What is asked:
Below are some records. How many of their lines contain the string "pixels"? Give the number only.

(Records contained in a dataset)

#####

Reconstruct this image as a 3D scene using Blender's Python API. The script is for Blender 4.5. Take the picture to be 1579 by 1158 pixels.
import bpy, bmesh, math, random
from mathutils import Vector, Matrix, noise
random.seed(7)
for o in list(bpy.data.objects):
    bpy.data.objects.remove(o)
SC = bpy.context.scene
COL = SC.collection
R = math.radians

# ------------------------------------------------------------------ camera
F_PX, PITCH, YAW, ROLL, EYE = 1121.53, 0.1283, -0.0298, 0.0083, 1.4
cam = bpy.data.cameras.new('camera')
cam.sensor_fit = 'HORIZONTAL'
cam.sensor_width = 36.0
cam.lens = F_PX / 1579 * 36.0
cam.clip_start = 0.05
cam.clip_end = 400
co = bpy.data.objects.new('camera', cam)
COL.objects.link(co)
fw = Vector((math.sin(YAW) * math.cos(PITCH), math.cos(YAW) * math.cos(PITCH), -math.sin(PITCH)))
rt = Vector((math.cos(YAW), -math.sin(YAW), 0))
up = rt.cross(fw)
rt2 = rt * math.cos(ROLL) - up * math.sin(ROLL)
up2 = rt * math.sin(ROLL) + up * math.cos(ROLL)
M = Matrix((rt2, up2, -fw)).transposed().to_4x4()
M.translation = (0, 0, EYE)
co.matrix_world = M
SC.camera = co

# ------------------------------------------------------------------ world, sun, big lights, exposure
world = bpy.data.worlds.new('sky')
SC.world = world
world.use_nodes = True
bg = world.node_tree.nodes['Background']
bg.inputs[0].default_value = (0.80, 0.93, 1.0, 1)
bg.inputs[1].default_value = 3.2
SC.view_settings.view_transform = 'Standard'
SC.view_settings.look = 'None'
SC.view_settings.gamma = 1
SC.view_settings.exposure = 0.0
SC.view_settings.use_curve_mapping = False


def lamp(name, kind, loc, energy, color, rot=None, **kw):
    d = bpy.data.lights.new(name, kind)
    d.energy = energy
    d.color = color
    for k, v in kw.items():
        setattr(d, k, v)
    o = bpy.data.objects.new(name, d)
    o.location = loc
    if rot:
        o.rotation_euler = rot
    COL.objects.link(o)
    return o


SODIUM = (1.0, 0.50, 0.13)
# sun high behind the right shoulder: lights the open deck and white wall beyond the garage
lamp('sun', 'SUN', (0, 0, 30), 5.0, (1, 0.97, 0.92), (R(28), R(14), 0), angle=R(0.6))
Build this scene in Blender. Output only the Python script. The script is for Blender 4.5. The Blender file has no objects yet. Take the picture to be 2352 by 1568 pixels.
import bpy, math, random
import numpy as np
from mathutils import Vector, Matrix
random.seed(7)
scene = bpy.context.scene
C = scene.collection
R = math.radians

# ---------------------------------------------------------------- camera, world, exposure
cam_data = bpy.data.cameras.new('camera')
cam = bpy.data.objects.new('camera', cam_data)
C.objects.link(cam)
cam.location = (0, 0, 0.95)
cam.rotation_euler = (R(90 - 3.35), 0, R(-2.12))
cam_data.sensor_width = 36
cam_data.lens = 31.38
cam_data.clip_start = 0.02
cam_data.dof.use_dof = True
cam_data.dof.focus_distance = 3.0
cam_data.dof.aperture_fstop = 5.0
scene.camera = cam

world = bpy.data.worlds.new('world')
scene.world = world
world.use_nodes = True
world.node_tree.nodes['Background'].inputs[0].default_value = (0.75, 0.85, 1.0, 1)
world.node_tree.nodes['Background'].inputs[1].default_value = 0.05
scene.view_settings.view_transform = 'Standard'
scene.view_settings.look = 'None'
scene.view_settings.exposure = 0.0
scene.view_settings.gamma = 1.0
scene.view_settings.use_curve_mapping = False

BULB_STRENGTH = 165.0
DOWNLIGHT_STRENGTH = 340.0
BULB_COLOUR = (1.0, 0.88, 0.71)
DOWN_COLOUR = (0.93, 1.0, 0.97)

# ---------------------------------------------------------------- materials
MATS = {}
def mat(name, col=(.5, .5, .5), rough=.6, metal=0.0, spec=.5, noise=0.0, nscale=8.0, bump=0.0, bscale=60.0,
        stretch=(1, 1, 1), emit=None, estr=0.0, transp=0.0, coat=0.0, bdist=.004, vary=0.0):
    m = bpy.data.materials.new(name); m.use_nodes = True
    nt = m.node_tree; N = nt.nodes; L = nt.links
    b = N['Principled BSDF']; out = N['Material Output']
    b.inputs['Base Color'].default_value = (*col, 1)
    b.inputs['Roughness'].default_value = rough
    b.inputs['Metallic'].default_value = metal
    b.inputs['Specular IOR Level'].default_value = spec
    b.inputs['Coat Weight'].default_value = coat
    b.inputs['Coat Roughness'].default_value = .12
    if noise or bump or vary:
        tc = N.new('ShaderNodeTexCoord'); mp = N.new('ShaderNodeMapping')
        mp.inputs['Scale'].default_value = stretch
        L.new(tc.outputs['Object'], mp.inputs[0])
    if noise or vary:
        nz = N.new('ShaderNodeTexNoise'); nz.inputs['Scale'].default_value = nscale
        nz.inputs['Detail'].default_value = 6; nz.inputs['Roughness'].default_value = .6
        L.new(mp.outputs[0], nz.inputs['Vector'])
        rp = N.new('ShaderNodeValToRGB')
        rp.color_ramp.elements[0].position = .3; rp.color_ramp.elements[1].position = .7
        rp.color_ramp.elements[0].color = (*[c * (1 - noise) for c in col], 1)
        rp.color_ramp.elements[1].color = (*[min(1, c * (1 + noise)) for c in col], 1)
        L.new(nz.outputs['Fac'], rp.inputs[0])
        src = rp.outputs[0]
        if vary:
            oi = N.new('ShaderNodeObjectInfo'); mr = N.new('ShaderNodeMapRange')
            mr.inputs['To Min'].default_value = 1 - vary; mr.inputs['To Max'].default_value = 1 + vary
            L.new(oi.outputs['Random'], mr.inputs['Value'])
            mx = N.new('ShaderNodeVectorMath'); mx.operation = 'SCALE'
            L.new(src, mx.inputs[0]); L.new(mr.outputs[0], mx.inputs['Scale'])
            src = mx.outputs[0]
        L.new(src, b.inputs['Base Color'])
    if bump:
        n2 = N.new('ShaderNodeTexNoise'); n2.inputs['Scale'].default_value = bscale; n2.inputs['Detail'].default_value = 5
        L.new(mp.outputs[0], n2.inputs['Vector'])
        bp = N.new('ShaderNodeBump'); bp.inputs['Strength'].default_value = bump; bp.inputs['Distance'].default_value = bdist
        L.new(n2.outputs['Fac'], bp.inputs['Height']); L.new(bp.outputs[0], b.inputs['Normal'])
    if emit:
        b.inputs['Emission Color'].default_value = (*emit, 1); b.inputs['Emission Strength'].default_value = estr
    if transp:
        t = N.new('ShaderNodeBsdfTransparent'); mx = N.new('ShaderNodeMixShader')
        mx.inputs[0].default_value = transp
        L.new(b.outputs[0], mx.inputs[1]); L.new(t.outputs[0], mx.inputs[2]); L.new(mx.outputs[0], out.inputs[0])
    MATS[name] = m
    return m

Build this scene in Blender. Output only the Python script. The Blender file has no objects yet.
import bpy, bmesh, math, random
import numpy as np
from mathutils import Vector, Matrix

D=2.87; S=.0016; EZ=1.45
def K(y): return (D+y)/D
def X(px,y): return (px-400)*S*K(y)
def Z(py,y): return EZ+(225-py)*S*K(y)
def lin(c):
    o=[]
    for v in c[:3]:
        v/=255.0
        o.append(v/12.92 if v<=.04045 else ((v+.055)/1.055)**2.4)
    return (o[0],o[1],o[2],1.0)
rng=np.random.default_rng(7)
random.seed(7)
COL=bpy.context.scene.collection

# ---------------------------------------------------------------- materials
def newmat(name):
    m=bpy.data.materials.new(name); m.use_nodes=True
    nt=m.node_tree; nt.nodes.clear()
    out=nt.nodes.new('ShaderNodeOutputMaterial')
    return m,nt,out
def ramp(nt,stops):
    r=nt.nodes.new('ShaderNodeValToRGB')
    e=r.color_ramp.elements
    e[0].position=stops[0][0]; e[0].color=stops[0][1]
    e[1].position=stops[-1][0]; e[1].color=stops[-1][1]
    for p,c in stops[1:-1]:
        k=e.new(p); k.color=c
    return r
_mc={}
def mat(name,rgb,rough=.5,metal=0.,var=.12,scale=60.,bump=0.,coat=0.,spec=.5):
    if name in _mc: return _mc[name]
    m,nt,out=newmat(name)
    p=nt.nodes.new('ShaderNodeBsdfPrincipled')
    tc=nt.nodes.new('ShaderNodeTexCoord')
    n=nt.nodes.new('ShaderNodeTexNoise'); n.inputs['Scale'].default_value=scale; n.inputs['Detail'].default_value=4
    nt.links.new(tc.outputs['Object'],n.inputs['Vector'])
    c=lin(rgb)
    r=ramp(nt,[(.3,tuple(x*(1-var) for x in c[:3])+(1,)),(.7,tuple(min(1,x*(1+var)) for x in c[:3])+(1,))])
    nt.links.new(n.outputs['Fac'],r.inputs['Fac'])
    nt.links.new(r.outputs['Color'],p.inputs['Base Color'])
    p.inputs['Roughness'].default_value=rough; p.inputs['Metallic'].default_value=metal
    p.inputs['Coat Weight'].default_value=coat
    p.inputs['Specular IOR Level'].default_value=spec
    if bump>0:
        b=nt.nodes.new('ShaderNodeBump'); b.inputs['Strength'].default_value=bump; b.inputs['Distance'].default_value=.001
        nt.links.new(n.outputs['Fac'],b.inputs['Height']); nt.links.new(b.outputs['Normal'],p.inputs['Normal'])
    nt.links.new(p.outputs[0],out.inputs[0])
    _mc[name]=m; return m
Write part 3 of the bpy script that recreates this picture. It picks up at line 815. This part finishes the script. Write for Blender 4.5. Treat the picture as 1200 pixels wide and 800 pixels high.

#####

Task response:
3